If you don't have a lame, a new single-edge razor blade works just as well. Avoid serrated blades or kitchen knives; they create drag and tear the dough.

Tip

A scoring cut is not about depth—it's about the angle. A shallow cut at the right angle will open dramatically. A deep cut at the wrong angle will split away from the loaf.

Questions

The ones that keep coming up.

Why didn't my ear form?

The blade was likely too perpendicular (straight down) rather than angled, or it was too dull. An angled cut creates a flap on one side that lifts during oven spring. A perpendicular cut just opens straight up with no flap. Also check that the dough was cold—warm dough doesn't have the surface tension needed for a crisp ear.

Can I score a room-temperature loaf?

Technically yes, but the result won't be as good. Cold dough is tense and holds the cut shape cleanly. Room-temperature dough is relaxed and slack, so the cut compresses or closes as the loaf rises, and the ear is muted or absent.

How deep should the score be?

About a quarter-inch (6 mm), roughly the thickness of a pencil. You're cutting through the surface tension, not carving into the crumb. Deeper cuts can split away entirely; shallower ones won't open dramatically.

Does the score have to be straight?

No. A slight curve or a wavy line works fine, as long as the angle and depth are consistent. The shape is aesthetic; the angle and depth control the ear.

What if I score the dough but it doesn't open at all?

Either the blade was dull, the angle was perpendicular, or the dough proofed too long and collapsed. Under-proofed dough also won't spring; it needs to be at full volume (poke test: finger leaves a slow indentation that doesn't spring back). Check all three.

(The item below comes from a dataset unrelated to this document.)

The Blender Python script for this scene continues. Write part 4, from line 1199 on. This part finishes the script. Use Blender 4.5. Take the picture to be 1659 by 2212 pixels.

Should I score before or after the loaf goes into the Dutch oven?

Before. Score the cold dough on parchment, then transfer the whole thing to the hot Dutch oven. If you wait until after transfer, the dough will warm and lose the surface tension that makes a sharp ear.

Can I use a serrated bread knife instead of a lame?

Serrated knives don't work well. The teeth drag and tear instead of cutting cleanly. A sharp, smooth blade (lame, razor, or single-edge blade) is worth the small investment.